Consiglio a tutti –in particolare a coloro che, come me e tanti altri, hanno deciso di sostenere l’elezione a sindaco di de Magistris– di andarsi a rileggere, adesso, il suo programma elettorale. Chi ha creduto che “Napoli è tua” potesse essere lo slogan di un rinnovamento dal basso, ecologista pacifico e solidale, cercherà invano in quelle dichiarazioni programmatiche le attuali priorità di chi ci amministra ormai da qualche mese.

Spendere 34 milioni di euro (17 per due tornate) per fare e disfare opere di non indifferente impatto ambientale in un’area inquinata da bonificare, per realizzare meno di 20 giorni di manifestazioni collaterali alla “Vuitton Cup” , nel mentre pare che bisogna rallegrarsi se si riesce ad ottenere dalla Regione 20 milioni per recuperare e sottrarre al degrado, se non al crollo, il bisecolare edificio più grande d’Europa, non mi sembra tollerabile!

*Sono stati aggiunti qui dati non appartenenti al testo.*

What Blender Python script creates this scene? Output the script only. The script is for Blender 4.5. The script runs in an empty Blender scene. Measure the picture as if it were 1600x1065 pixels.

Quando la finiremo con la celebrazione di “grandi eventi” che assomigliano piuttosto a dei grandi “venti”, vani ma capaci di disperdere montagne di denaro pubblico per arricchire i soliti noti?

Quando si riuscirà a rendere Napoli una città meno “anormale”, che campa solo sulle emergenze e che da decenni non conosce un’amministrazione che sappia ascoltare i cittadini e rispondere alle loro necessità d’ogni giorno?

“Coppe”, “Forum” ed altri altisonanti eventi dello stesso genere assomigliano troppo alla maestosa facciata restaurata di Palazzo Fuga, dietro la quale però regna il vuoto. O, peggio, dove continua ad affannarsi un’insaziabile torma di speculatori, faccendieri e politicanti, con le loro rispettive “corti dei miracoli”...

Facciamo sentire la nostra voce a chi aveva promesso di ascoltarla e diamoci da fare per evitare che, con la vuota facciata delle apparenze spagnolesche che ci ha troppo a lungo contraddistinto, crolli anche la speranza per un futuro diverso della nostra città.